Papa was pragmatisch. Hij had zich aanvankelijk enthousiast op de voorbereidingen van De alfa-kunst gestort, zocht documentatie bij elkaar, plande zelfs een reis naar Italië omdat het verhaal zich daar in belangrijke mate zou afspelen. Hij wilde zeker niet de serie voortzetten, maar dat album afwerken was hem voorgespiegeld en dat had hij graag gedaan. Als een soort logisch einde van de serie. Nu besefte hij ook wel dat het een gevaarlijke opdracht was, omdat het materiaal dat al voorhanden was niet echt voldeed om het verhaal tot een goed einde te brengen. Maar bon, het is zo gegaan, papa was er niet goed van. Daarna heeft hij gelukkig nog wel diverse andere zaken kunnen doen.

STEFAAN: Na het overlijden van E.P. Jacobs, de geestelijke vader van Blake en Mortimer, heeft hij bijvoorbeeld het tweede deel van De 3 formules van professor Sato getekend. En samen met Guy Dessicy werd hij pleitbezorger van het Belgisch Centrum van het Beeldverhaal, waarvan hij de eerste voorzitter is geweest. Hij moest dan met politici praten, met de pers… Bij de opening moest hij speechen, met de koning en de koningin op de eerste rij. Dat deed hij allemaal perfect, hij was daar ook trots op, maar diep in zijn hart wist hij dat hij daarvoor niet gemaakt was. Onze moeder formuleerde het zo: ‘Het was een manneke dat gewoon voor zijn plezier wilde tekenen.’

Hou zouden jullie willen dat jullie vader herinnerd wordt?

JOHAN: Als je het beeldverhaal zou vergelijken met de klassieke schilderkunst, dan zie ik Hergé als een Jan van Eyck, Franquin is Rembrandt en onze papa hangt in de zaal van de Vlaamse primitieven. Is hij dan Bouts? Van der Weyden? Dat weet ik niet, maar hij hangt zeker daar in die national gallery van de vernieuwing van de Vlaamse primitieven, dat realisme, die sublieme weergave van beelden.

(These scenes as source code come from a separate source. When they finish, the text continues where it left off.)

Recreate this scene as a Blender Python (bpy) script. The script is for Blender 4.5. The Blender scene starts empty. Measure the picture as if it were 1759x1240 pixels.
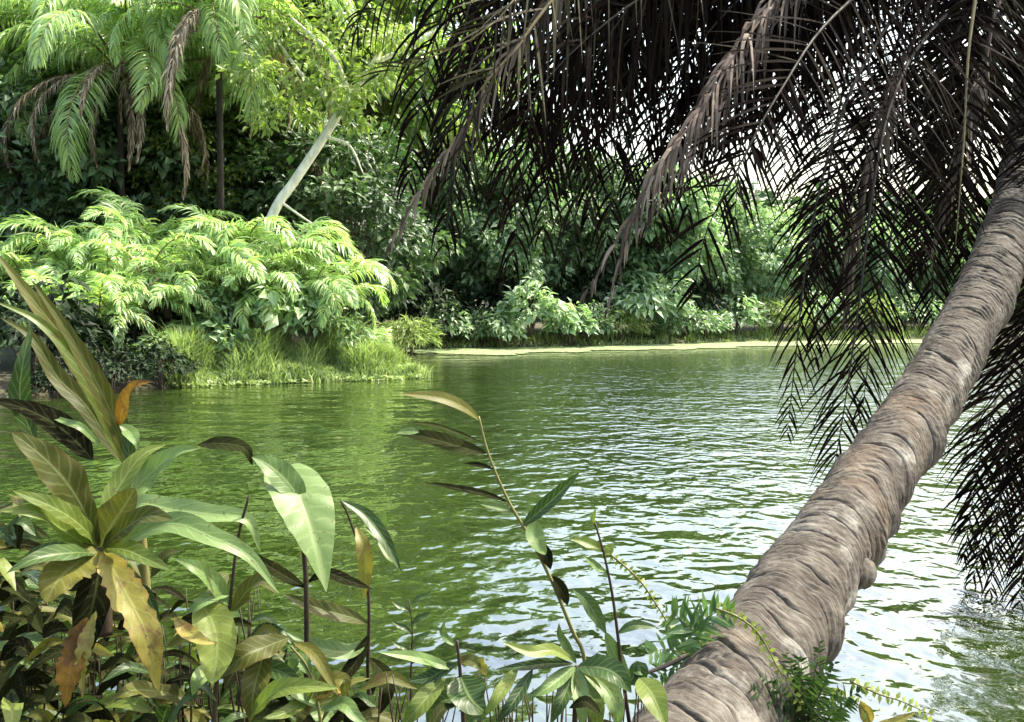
import bpy, math, random
import numpy as np
from mathutils import noise, Vector, Matrix, Euler

R = math.radians
PI = math.pi
S = bpy.context.scene
COL = S.collection
random.seed(7)
RNG = np.random.default_rng(7)

# ------------------------------------------------------------------ camera frame
F = 1800.0
CAMH = 2.5
PITCH = math.atan(95.0 / F)
FWD = np.array([0, math.cos(PITCH), -math.sin(PITCH)])
UPV = np.array([0, math.sin(PITCH), math.cos(PITCH)])
RIGHT = np.array([1.0, 0, 0])
CAM = np.array([0, 0, CAMH])


def at(px, py, d):
    """a point of the place, at depth d (world y), from its direction in the photograph"""
    r = RIGHT * ((px - 879.5) / F) + UPV * ((620 - py) / F) + FWD
    return CAM + r * (d / r[1])


def nrm(v):
    v = np.asarray(v, float)
    n = np.linalg.norm(v)
    return v / n if n > 1e-9 else np.array([0, 0, 1.0])


# ------------------------------------------------------------------ object helpers
def tag(o, label=None, cat=None, group=None, kind=None):
    if label: o['label'] = label
    if cat: o['category'] = cat
    if group: o['group'] = group
    if kind: o['kind'] = kind
    return o


def empty(name, loc, label, cat, group=None, rz=0.0, sc=1.0):
    o = bpy.data.objects.new(name, None)
    COL.objects.link(o)
    o.location = [float(c) for c in loc]
    o.rotation_euler = (0, 0, rz)
    o.scale = (sc, sc, sc)
    o.empty_display_size = 0.2
    return tag(o, label, cat, group)


def copy_tree(o, parent=None):
    c = o.copy()
    COL.objects.link(c)
    c.parent = parent
    for ch in list(o.children):
        copy_tree(ch, c)
    return c


class MB:
    """mesh builder: vertices, faces, per-vertex uv and random value, material index per face"""
    def __init__(self):
        self.v = []; self.f = []; self.uv = []; self.r = []; self.m = []; self.n = 0

    def add(self, verts, faces, uv=None, rnd=0.5, mat=0):
        verts = np.asarray(verts, float).reshape(-1, 3)
        k = len(verts)
        self.v.append(verts)
        self.uv.append(np.zeros((k, 2)) if uv is None else np.asarray(uv, float).reshape(-1, 2))
        rr = np.full(k, rnd, float) if np.isscalar(rnd) else np.asarray(rnd, float)
        self.r.append(rr)
        b = self.n
        for fc in faces:
            self.f.append([i + b for i in fc])
        self.m.extend([mat] * len(faces))
        self.n += k

    def add_arr(self, verts, faces_arr, uv, rnd, mat=0):
        """bulk: faces_arr int array (n,k)"""
        self.v.append(verts); self.uv.append(uv); self.r.append(rnd)
        self.f.extend((faces_arr + self.n).tolist())
        self.m.extend([mat] * len(faces_arr))
        self.n += len(verts)

    def mesh(self, name, mats, smooth=True, origin=None):
        V = np.concatenate(self.v) if self.v else np.zeros((0, 3))
        if origin is not None:
            V = V - np.asarray(origin)
        me = bpy.data.meshes.new(name)
        me.from_pydata(V.tolist(), [], self.f)
        UV = np.concatenate(self.uv); RR = np.concatenate(self.r)
        li = np.empty(len(me.loops), dtype=np.int32)
        me.loops.foreach_get('vertex_index', li)
        ul = me.uv_layers.new(name='UVMap')
        ul.data.foreach_set('uv', UV[li].ravel())
        a = me.attributes.new('rnd', 'FLOAT', 'POINT')
        a.data.foreach_set('value', RR)
        for mm in (mats if isinstance(mats, (list, tuple)) else [mats]):
            me.materials.append(mm)
        me.polygons.foreach_set('material_index', self.m)
        if smooth:
            me.polygons.foreach_set('use_smooth', [True] * len(me.polygons))
        me.update()
        return me

    def build(self, name, mats, parent=None, smooth=True, origin=None):
        o = bpy.data.objects.new(name, self.mesh(name, mats, smooth, origin))
        COL.objects.link(o)
        if parent is not None:
            o.parent = parent
        return o


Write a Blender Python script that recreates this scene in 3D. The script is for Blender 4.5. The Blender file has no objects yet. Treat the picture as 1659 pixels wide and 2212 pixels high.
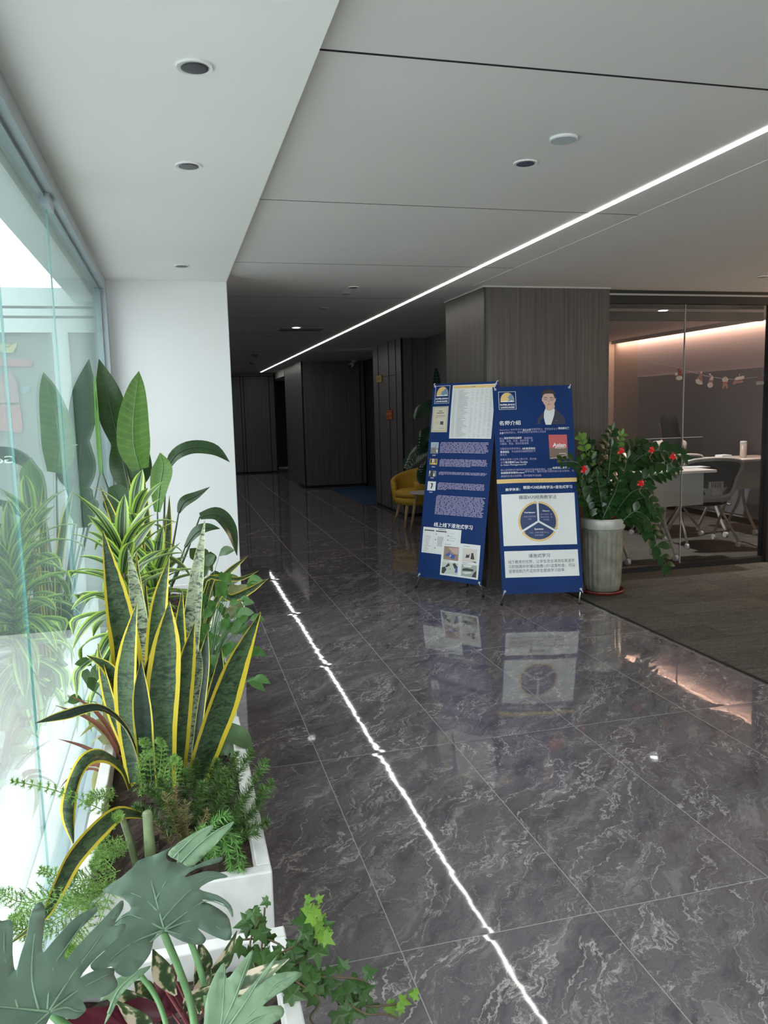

STEFAAN: En Johan is dan Jeroen Bosch.

JOHAN:(lacht) Ik zou wel willen, maar zo ver ben ik bijlange nog niet. Weet je, het is eigenlijk al een tijdje geleden dat ik nog nagedacht of gesproken heb over onze papa, maar wat ik er verrijkend aan vind, is dat ik tot het besef ben gekomen dat hij zijn hele carrière zelf beslist heeft. Hij heeft het allemaal zo gewild.